Saturday, January 26, 2008

Tampa Tribune on Petition Drives by Geniusofdespair

This article speaks for itself. Why is the Miami Herald SILENT on this: Lawmakers Need To Reform Citizens' Initiative Process

The Tampa Tribune - Published: January 18, 2008

The Florida Legislature has made a mess of the citizens' initiative process. The system is now more burdensome for citizens groups seeking to change the state constitution and more chaotic for local elections supervisors.

Groups seeking to have their proposals put on the November ballot fear they will fall short because local elections offices don't have time to verify the signatures before the Feb. 1 deadline.

At issue this year are two initiatives, one to ban gay marriages and the other to limit development. Both campaigns are close to meeting the required 611,009 signatures of registered voters that must be collected from throughout Florida.

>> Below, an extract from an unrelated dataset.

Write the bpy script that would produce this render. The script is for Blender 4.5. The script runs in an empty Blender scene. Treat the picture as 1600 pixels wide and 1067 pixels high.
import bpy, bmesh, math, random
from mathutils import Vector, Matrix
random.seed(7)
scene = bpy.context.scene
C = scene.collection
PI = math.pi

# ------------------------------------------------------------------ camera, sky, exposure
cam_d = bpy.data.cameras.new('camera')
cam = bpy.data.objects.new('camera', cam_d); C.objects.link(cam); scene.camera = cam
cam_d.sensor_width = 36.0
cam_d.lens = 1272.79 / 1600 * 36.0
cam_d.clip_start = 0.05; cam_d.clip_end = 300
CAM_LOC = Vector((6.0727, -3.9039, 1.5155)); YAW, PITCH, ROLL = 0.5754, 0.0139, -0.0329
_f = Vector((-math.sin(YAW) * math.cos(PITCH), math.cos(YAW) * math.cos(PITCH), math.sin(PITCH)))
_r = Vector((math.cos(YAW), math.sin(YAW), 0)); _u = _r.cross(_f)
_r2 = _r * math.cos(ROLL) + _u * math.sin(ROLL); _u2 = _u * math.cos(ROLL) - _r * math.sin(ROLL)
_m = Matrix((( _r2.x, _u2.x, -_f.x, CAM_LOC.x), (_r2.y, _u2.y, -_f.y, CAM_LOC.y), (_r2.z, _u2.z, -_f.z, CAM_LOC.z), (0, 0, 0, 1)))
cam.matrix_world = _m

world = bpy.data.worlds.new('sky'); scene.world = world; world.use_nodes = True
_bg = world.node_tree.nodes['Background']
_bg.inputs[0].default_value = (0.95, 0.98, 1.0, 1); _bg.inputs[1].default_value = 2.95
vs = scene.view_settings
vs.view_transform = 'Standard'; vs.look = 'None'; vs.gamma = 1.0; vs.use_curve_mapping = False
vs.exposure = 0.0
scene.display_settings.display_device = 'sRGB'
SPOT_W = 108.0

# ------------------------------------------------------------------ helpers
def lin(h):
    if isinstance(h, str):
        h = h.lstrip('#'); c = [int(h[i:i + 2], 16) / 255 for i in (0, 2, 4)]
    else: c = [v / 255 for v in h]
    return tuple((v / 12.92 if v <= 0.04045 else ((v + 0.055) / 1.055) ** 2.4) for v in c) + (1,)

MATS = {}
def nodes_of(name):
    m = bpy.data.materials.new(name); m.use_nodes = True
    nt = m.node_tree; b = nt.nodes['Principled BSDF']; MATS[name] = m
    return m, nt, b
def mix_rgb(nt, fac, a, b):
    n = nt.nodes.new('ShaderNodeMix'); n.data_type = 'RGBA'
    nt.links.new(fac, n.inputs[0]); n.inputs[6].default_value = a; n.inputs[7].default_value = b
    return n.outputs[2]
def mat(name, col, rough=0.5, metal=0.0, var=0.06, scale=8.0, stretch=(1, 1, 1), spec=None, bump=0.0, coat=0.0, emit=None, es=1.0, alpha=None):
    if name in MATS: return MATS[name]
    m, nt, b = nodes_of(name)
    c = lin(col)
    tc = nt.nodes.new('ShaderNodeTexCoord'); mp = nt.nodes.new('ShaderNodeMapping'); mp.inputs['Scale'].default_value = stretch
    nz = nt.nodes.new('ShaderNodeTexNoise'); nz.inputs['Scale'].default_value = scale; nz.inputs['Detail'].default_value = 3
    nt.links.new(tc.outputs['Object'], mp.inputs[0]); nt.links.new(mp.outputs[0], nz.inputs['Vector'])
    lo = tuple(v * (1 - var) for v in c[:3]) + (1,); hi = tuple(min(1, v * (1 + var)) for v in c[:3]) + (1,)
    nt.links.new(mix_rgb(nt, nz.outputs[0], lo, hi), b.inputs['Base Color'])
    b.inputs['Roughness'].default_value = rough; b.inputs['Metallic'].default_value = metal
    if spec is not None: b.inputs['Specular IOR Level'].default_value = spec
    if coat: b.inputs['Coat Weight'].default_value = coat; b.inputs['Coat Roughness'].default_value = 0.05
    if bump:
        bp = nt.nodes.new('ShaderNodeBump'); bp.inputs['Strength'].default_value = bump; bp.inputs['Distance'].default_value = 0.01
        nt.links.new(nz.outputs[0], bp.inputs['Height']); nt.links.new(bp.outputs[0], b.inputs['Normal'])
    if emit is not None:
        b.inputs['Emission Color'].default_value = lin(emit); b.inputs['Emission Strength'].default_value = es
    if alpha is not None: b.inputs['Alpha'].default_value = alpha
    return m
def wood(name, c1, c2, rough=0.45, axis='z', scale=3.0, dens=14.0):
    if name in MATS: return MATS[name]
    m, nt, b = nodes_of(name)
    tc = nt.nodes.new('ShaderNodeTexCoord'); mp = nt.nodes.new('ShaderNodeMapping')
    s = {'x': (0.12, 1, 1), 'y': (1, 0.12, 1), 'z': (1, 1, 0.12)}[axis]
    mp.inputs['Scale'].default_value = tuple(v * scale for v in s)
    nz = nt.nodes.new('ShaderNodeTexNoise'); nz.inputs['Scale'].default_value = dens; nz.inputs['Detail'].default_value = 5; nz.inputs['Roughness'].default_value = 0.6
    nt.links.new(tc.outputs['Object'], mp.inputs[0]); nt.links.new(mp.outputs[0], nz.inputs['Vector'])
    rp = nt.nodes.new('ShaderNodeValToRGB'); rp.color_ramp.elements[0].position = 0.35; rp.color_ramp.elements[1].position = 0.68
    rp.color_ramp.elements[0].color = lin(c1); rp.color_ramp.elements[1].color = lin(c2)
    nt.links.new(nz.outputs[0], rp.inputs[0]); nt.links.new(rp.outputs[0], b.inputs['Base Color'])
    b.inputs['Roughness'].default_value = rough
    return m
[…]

But the signatures must be collected and verified by Feb.1, and local election offices now also are busy preparing for the Jan. 29 presidential primary and a statewide vote on property taxes.

Lawmakers moved up the presidential primary, traditionally held in March, without any regard for how it would affect the initiative process. The verification process should have been extended. (hit read more)

In the past, signature campaigns had an August deadline for collecting and verifying signatures to get on the November ballot. Lawmakers rightly moved it earlier to allow more time to determine the financial impact of any proposed change. But there is nothing magical about February.

Giving groups until March or even April to submit signatures would eliminate the conflict during presidential primary years and still allow time to study proposals' fiscal ramifications.

Further complicating the matter is that lawmakers last year established a 30-day deadline for elections supervisors to verify signatures that have been submitted.

The goal was to ensure supervisors checked the signatures in a timely manner. But now citizens groups feel the requirement will allow supervisors, who are focused on the primary, to ignore signatures submitted in January, since they have a 30-day window.

Secretary of State Kurt Browning, Florida's chief elections officer, who oversees state elections, says local officials are doing their utmost to verify signatures, regardless of how late they are turned in. He also acknowledges the presidential primary makes the task more challenging.

Another wrinkle is that lawmakers approved legislation that allows "revocation" - signers of a petition can revoke their support. That means an organization opposing a proposal can contact people whose names have been submitted on behalf of a petition and try to persuade them to withdraw their support.

This is happening with the Hometown Democracy proposal to require growth-plan amendments to be approved by voters. Floridians for Smarter Growth, heavily funded by business interests, is actively trying to derail the initiative. Browning says 4,738 signatures have been revoked so far.

There is nothing wrong with revocation, since people often do sign petitions without giving the proposals much thought, but the provision does give petition groups reason to delay submitting signatures for as long as possible to keep opponents from contacting signers.

There is probably nothing that can be done about that. But the law is flawed nevertheless because it allows signatures to be revoked only through an organized group. In other words, citizens can change their minds only when there is special-interest opposition to a citizen's initiative. That should be changed so that individuals can change their support on their own, not solely at the behest of a well-funded campaign.

It's too late to fix these problems this election cycle, but lawmakers should revisit policies so citizens groups don't feel the deck is stacked against them. Changing the constitution should not be easy. But the process should be fair.

3 comments:

Anonymous said...

The Miami Herald is nowhere. AWOL. McClatchy, are you listening?

Anonymous said...

Johnny One-Note Genius harping on his big BAD idea again. YAWN.

Geniusofdespair said...

Bored. Good, don't come back now, ya hear?